ただ東方projectにおいては、神霊は神話によって姿形を変えるとされている。多くの人が諏訪のご神体=守屋山だと思えば、きっとそうである。…かもしれない。
他方で、現代の諏訪信仰以前の諏訪信仰、すなわち洩矢神を中心とした古代諏訪信仰にあって、守屋山がどのような位置づけにあったのかは定かではない。ただし守屋山との関係が書かれた書物が存在しないわけではなく、諏訪氏と三輪氏の同族性から古来は神体山として伴っていた可能性もある。
守屋山がいつから守屋山と呼ばれ、なぜそう呼ばれるようになったのかについては一応の伝承があり、古来は「森山」(霊山、神奈備を意味するもり、もろと同義か)と呼ばれていたが、物部守屋を祀ったことから後に名称を改めたと伝わる。「モレヤ」と「モリヤ」が極めて似た韻をもっているのは、単なる偶然の一致なのか。
非常に多層的で謎多き諏訪信仰の本質を解き明かす上で、念頭に置きたい山の一つであることは疑いない。
なお、守屋山山頂からは諏訪湖を眺望することができ、その御姿はとても素晴らしいそうだ。
守屋山の登山口自体がすでに標高1200m以上の場所にあるので登山経験の少ない方でも、ものの1時間半程度で山頂にたどり着くことが出来るらしい。
ただし、途中結構な急登が続くので甘く見てはならないそうだ。
余談
守屋山登山口1の付近には高床式のやたらアジアンな建物が建っている。
かつてこの地に「長谷部アジア公園」という別荘地が開発される予定だったものの名残だそうで、ある意味幻想的である。
守屋神社
守屋山登山口1の付近にある神社。
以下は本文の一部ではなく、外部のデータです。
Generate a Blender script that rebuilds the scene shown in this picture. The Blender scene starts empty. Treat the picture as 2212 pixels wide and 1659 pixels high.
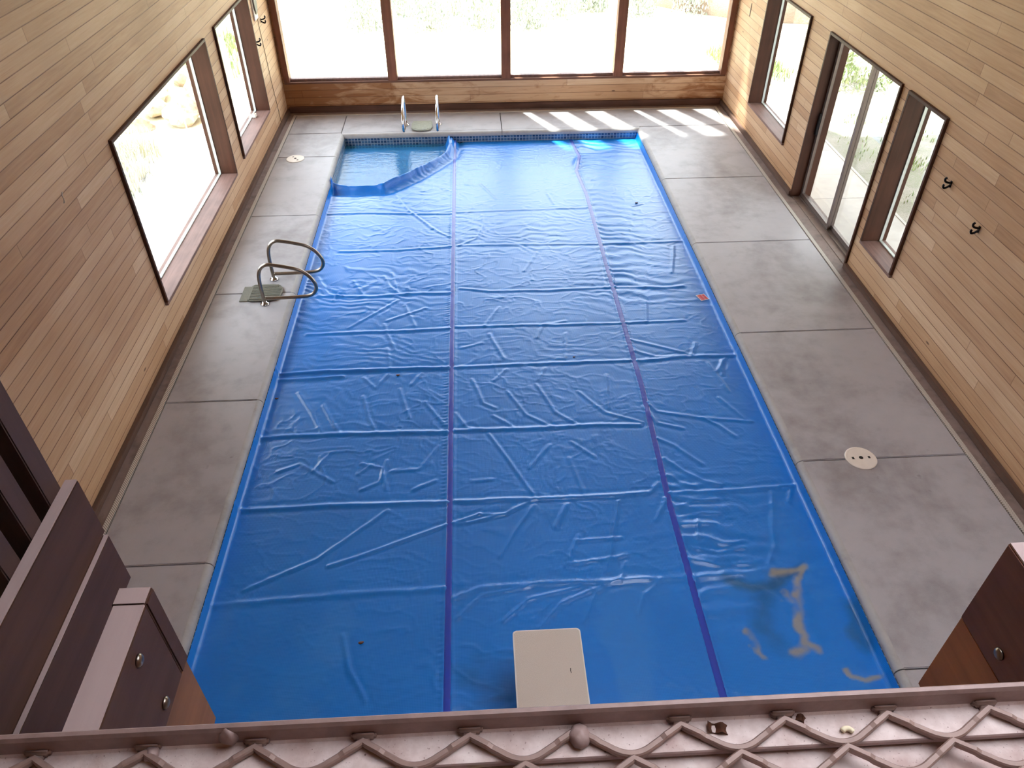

正式名称を物部守屋神社といい、名称の通り物部守屋大連を祀る。小さな神社だが、本殿からもう少し登ったところに祠状の奥殿があり、さらにその上に石祠ようなものが建っている。
神社の由緒について
文献を紐解くと、物部守屋神社は丁未の乱の後蘇我氏と聖徳太子によって滅ぼされた物部守屋大連の子息らが大和からはるばる信濃に逃れ、 藤澤の地に土着した後、昔(先祖)をしのび物部守屋大連を祀って建立した一種の氏神神社のようなものらしい。守屋山には、諏訪守矢氏や古代諏訪信仰の洩矢神にちなむいくつかの謎と物部守屋氏にちなむいくつかの謎が混同しているようにも見える。
モリヤとモレヤという二つの似た響きの語が偶然にも混同を生んだのか、あるいは現に何らかのつながりがあるのかは不明である。
備考
経津主神(ふつぬしのかみ)は、剣である布都御魂(ふつのみたま)を神格化した神との説がある。
建御雷之男神は国譲り神話で建御名方神(たけみなかたのかみ)を打ち負かして諏訪に追いやった神であり、建御名方神をモデルとする八坂神奈子と関連がある。また経津主神を物部氏の祖神とすれば、物部布都との関係も生まれる。